After two years of renovation, the museum dedicated to the life and legacy of Benjamin Franklin reopens below historic Franklin Court in Philadelphia, U.S.A, and the underground venue now features a completely new exhibition experience by Casson Mann.

Although an iconic figure in the United States, the Benjamin Franklin Museum is the only venue in the U.S. that is dedicated to a biographical exploration of Franklin. This is the first time that the underground museum has been reconsidered since created by the National Park Service in 1976.

With a remit to teach visitors about the legacy of one of the great men of the 18th Century, Casson Mann was commissioned to work closely with consultant curators Remer&Talbott to create a completely new interpretive and interactive exhibition experience that will inform, engage and inspire the next generation of visitors, in particular the school groups that visit in large numbers from neighbouring states.

Benjamin Franklin Museum exhibition interior by Casson Mann

The exhibition has been structured into room sets that each explore an aspect of Benjamin Franklin’s character.

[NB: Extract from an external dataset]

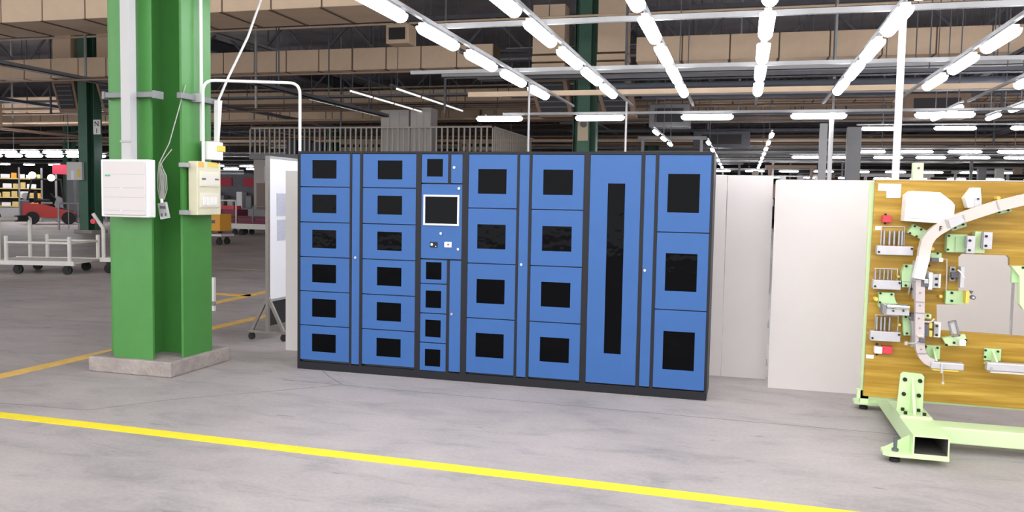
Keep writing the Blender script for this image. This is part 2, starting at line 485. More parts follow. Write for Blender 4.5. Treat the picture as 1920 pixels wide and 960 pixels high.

Franklin’s life is explored across five key themes that reveal his character and personality, interests and influences, creative and intellectual acumen. It also encourages visitors to discover for themselves the depth and breadth of his extraordinary contribution to the social, political and cultural legacy of Philadelphia and the country he helped shape and indeed represented in both the UK and France.

The exhibition space has been designed to invite exploration and discovery

The exhibition space has been designed to invite exploration and discovery

Casson Mann brings these themes to life by weaving together documentation, artefacts, audiovisuals and interactives against an richly suggestive environmental backdrop derived from the archaeological evidence of Franklin’s house that once stood on the Franklin Court site. This absent house was immortalized in the iconic ‘Ghost House’ structure by architects Robert Venturi and John Rauch with Denise Scott Brown, created as part of Independence National Historical Park’s 1976 project to mark the Bicentennial anniversary of the adoption of the Declaration of Independence.

Says Dinah Casson “Creating this exhibition experience for the Benjamin Franklin Museum has been a tremendous privilege. Franklin was an extraordinary man – a forerunner of the modern international social and political entrepreneur. Our aim was to create an exhibition that conveys the depth and reach of the private as well as the public man. We hope visitors will share our sense of discovery”.